I have a Shadin and agree that something like that helps a great deal. However I would say that without a physical check of tank content, or an accurate fuel gauge (and in the context of GA the latter should not be relied on even if you have it, particularly as the former is so easy to do) anything one does is pretty worthless.

When my plane was delivered, the Shadin was reading 25% out. After some messing about, over a few months and much calibration against the pump, I got it down to 2%. However they do fail; I am on my 3rd one now within 1 year; the current unit goes to sleep occassionally! They all have a bug which causes them to occassionally lose the FOB setting one puts in; the work-around appears to be to not switch it off too soon after setting the new FOB figure.

I find the Shadin's best feature being the accurate fuel flow RATE indication. Knowing one has say 86USG in the tank to start with, and with the Shadin showing 12GPH flow rate, there is no reason to run out. Especially as one knows what the flow rate is at a given power setting. I would NEVER entirely rely on a Shadin as a totaliser, i.e. to tell me how much is actually left in the tank.
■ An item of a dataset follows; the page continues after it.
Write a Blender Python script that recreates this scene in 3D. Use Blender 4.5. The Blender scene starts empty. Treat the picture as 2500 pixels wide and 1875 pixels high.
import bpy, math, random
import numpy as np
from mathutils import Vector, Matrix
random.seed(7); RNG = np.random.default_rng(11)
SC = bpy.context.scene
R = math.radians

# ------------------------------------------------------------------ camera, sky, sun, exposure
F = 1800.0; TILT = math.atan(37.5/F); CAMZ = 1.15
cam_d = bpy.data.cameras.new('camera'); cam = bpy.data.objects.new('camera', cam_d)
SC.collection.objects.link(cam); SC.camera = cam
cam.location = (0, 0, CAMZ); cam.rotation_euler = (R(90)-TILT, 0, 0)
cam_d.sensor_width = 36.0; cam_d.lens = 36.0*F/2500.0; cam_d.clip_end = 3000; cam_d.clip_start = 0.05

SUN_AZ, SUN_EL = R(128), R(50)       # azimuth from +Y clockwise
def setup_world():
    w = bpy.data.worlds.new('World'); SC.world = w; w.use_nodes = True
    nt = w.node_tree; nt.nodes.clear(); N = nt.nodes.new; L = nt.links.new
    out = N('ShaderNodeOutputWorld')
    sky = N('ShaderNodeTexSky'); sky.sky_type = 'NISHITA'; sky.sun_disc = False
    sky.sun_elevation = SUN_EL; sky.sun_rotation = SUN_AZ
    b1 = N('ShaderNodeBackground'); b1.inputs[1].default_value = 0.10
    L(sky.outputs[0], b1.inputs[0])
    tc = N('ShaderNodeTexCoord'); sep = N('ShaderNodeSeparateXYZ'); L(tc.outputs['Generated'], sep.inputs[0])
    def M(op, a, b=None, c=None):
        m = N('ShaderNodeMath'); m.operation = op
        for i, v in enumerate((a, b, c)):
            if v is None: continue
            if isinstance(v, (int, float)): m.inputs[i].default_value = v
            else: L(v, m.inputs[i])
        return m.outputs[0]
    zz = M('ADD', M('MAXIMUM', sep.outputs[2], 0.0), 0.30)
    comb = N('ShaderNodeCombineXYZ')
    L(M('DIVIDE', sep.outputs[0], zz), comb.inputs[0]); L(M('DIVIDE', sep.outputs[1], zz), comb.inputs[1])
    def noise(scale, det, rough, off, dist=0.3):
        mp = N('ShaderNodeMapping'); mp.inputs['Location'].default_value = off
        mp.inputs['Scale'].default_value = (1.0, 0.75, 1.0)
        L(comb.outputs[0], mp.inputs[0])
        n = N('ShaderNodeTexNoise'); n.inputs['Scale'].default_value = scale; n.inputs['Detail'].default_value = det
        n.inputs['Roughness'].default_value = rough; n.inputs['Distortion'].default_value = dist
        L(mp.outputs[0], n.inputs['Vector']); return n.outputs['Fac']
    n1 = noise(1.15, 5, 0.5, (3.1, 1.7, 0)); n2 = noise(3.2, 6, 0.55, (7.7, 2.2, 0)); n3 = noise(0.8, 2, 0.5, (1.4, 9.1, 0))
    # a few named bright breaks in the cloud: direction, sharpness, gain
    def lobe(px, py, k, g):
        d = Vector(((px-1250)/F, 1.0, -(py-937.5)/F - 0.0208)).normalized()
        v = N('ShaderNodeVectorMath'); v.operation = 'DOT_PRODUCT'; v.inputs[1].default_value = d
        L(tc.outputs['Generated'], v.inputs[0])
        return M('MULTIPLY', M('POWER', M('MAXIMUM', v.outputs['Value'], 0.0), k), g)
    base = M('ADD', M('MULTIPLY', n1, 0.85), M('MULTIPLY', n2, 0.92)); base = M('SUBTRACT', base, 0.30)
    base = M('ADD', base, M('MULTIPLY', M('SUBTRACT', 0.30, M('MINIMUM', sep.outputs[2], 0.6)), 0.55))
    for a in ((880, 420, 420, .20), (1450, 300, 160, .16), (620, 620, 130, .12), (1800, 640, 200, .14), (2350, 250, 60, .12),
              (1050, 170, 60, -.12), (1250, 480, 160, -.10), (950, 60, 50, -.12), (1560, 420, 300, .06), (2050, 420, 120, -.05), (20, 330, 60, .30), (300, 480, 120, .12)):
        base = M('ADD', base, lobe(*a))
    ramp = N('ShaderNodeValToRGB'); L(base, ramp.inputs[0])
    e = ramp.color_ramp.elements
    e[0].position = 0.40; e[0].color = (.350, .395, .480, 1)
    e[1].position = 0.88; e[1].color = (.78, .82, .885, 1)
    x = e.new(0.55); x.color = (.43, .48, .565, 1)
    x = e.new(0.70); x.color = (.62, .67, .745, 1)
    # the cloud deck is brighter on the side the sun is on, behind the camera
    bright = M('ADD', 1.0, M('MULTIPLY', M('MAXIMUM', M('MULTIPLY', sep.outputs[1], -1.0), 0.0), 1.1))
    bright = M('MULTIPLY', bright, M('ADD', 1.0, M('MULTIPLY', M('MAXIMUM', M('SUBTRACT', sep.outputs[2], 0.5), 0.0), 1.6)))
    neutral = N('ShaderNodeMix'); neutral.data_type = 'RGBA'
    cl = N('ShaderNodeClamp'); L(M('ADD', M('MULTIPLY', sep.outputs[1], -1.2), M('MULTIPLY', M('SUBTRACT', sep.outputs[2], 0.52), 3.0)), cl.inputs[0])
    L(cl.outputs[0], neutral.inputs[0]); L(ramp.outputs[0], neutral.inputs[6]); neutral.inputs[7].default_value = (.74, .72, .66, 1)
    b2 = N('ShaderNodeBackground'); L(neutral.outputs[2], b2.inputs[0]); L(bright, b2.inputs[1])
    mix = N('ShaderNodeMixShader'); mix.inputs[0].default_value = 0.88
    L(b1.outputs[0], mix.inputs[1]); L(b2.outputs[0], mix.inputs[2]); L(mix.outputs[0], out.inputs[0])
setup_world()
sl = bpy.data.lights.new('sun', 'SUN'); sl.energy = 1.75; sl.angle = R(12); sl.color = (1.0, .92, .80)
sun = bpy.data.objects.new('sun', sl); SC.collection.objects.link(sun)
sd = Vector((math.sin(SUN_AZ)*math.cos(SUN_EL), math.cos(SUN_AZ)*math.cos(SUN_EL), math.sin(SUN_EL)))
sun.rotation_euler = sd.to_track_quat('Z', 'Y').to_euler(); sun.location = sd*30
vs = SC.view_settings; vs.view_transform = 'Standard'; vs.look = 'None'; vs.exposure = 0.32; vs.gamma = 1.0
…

In the context of this thread (a low hour pilot renting a self fly hire plane) I've got a feeling that neither did he know the flow rates at different power settings, nor did anyone else know, nor was there any way (due to lack of instrumentation) for him to find out. In that situation, a gross over-fill is the only way. All the debate about how much he should have put in, etc, seems to be the difference between him returning with a nearly empty tank, and him returning with a completely empty tank. Neither is very clever.

As regards other posts about solid state (capacitive) fuel gauges being expensive, they are no more expensive to make than the WW1 systems fitted to most planes presently operating. I think it is simply a matter of nobody being willing to process an STC for an item because few operators would buy it as a retrofit item. With a largely decrepit fleet, almost nobody will spend money on "non essential" items. The planes I used to fly often didn't even have working lights; the school would not spend the money unless one was doing a night rating in it.